What is needed
Transcribe the lines from the start of the data below through the line with "mb.build('downspout', 'metal_grey', store)", word for word and nothing more.
--
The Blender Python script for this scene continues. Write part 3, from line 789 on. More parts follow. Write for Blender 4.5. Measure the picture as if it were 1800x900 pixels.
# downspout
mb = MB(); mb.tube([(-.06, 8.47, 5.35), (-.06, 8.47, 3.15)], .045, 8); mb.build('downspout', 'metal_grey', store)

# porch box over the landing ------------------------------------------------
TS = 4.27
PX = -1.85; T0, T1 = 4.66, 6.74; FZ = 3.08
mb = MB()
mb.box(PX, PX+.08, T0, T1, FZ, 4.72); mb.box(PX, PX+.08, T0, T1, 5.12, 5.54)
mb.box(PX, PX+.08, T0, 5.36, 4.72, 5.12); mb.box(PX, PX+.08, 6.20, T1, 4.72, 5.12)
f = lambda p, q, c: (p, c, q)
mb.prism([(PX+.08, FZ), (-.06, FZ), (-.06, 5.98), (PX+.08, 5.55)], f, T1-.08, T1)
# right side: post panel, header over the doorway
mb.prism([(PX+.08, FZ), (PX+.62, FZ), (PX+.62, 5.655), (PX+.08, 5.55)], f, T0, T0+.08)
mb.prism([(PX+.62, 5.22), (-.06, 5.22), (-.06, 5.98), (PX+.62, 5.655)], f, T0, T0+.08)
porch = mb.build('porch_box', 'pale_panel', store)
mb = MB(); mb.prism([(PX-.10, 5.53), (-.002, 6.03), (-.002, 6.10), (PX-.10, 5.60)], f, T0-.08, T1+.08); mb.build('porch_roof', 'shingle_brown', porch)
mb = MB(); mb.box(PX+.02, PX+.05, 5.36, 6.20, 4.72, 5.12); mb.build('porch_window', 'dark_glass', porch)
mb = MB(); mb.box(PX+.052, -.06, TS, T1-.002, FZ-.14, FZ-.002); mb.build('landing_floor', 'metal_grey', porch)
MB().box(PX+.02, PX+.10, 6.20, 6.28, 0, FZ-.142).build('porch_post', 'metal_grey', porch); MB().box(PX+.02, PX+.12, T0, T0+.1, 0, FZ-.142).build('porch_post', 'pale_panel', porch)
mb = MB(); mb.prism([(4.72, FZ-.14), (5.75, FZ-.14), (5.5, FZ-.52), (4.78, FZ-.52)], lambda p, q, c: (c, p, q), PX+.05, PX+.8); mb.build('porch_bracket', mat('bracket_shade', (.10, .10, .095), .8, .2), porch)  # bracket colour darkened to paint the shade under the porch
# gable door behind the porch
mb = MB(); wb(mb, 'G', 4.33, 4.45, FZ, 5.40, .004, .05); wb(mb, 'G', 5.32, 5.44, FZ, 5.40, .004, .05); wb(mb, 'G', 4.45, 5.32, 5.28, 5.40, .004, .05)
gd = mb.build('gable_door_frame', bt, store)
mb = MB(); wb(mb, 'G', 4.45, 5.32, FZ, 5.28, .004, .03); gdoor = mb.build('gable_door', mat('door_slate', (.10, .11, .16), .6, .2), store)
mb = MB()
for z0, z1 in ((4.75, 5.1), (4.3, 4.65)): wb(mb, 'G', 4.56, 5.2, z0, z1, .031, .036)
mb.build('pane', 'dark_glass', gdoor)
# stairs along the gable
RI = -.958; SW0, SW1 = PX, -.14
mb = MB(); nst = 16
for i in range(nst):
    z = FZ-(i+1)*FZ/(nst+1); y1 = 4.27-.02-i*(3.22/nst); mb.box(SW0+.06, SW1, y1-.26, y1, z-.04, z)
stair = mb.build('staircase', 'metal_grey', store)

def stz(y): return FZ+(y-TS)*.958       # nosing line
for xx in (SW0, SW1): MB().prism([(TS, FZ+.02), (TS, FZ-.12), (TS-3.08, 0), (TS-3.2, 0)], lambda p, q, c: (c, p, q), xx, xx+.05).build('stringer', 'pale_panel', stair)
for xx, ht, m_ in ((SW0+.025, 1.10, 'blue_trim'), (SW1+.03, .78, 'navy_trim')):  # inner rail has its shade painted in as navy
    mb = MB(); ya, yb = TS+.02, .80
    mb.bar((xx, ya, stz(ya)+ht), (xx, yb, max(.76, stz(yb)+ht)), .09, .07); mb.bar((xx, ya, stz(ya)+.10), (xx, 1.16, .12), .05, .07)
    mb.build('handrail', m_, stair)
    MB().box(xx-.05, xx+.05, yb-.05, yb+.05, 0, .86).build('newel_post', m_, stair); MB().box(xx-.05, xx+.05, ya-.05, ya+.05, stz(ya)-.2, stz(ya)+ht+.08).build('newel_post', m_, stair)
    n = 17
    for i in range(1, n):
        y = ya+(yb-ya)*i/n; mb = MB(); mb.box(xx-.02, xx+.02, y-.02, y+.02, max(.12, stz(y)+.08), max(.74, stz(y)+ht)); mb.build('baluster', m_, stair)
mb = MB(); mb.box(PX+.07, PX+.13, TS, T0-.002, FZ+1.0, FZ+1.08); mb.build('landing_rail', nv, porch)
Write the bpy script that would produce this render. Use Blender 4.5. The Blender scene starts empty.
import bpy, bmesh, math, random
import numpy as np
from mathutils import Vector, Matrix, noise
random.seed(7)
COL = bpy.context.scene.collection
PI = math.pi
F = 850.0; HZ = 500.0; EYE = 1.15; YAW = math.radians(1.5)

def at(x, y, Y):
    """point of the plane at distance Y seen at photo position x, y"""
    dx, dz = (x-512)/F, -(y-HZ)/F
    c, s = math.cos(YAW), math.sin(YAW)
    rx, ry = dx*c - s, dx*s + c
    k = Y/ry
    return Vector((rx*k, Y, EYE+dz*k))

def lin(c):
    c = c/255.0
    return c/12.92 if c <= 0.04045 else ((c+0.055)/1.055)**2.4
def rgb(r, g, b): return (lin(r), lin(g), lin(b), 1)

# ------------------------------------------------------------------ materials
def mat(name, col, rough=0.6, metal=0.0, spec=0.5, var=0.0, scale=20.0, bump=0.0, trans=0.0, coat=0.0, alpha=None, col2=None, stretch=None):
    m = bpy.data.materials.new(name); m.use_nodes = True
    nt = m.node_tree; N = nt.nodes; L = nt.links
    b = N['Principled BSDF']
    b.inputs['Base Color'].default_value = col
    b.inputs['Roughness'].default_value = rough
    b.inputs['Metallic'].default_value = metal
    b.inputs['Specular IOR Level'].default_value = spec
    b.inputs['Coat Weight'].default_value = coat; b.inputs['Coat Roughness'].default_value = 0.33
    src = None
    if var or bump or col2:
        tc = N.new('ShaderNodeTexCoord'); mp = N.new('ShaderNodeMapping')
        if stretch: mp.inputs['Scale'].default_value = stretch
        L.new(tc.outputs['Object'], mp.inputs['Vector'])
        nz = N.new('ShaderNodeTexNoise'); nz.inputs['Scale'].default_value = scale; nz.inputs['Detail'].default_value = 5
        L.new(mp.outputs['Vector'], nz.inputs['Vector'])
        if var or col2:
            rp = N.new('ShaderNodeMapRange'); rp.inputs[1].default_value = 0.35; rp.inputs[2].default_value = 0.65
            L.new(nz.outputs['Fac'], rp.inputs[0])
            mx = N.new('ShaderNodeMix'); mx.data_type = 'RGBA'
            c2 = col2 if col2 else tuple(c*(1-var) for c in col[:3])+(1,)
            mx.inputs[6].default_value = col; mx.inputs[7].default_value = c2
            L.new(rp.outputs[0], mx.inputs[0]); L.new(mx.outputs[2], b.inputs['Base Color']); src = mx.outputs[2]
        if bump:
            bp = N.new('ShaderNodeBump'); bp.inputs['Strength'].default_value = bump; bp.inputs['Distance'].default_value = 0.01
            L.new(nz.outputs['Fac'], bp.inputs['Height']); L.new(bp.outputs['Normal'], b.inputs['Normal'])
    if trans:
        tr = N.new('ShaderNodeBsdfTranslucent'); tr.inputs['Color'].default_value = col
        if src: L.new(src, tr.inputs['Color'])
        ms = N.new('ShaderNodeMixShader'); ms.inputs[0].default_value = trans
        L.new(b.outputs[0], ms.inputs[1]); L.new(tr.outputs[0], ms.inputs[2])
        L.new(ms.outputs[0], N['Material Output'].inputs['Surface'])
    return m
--
Solution to the problem
The Blender Python script for this scene continues. Write part 3, from line 789 on. More parts follow. Write for Blender 4.5. Measure the picture as if it were 1800x900 pixels.
# downspout
mb = MB(); mb.tube([(-.06, 8.47, 5.35), (-.06, 8.47, 3.15)], .045, 8); mb.build('downspout', 'metal_grey', store)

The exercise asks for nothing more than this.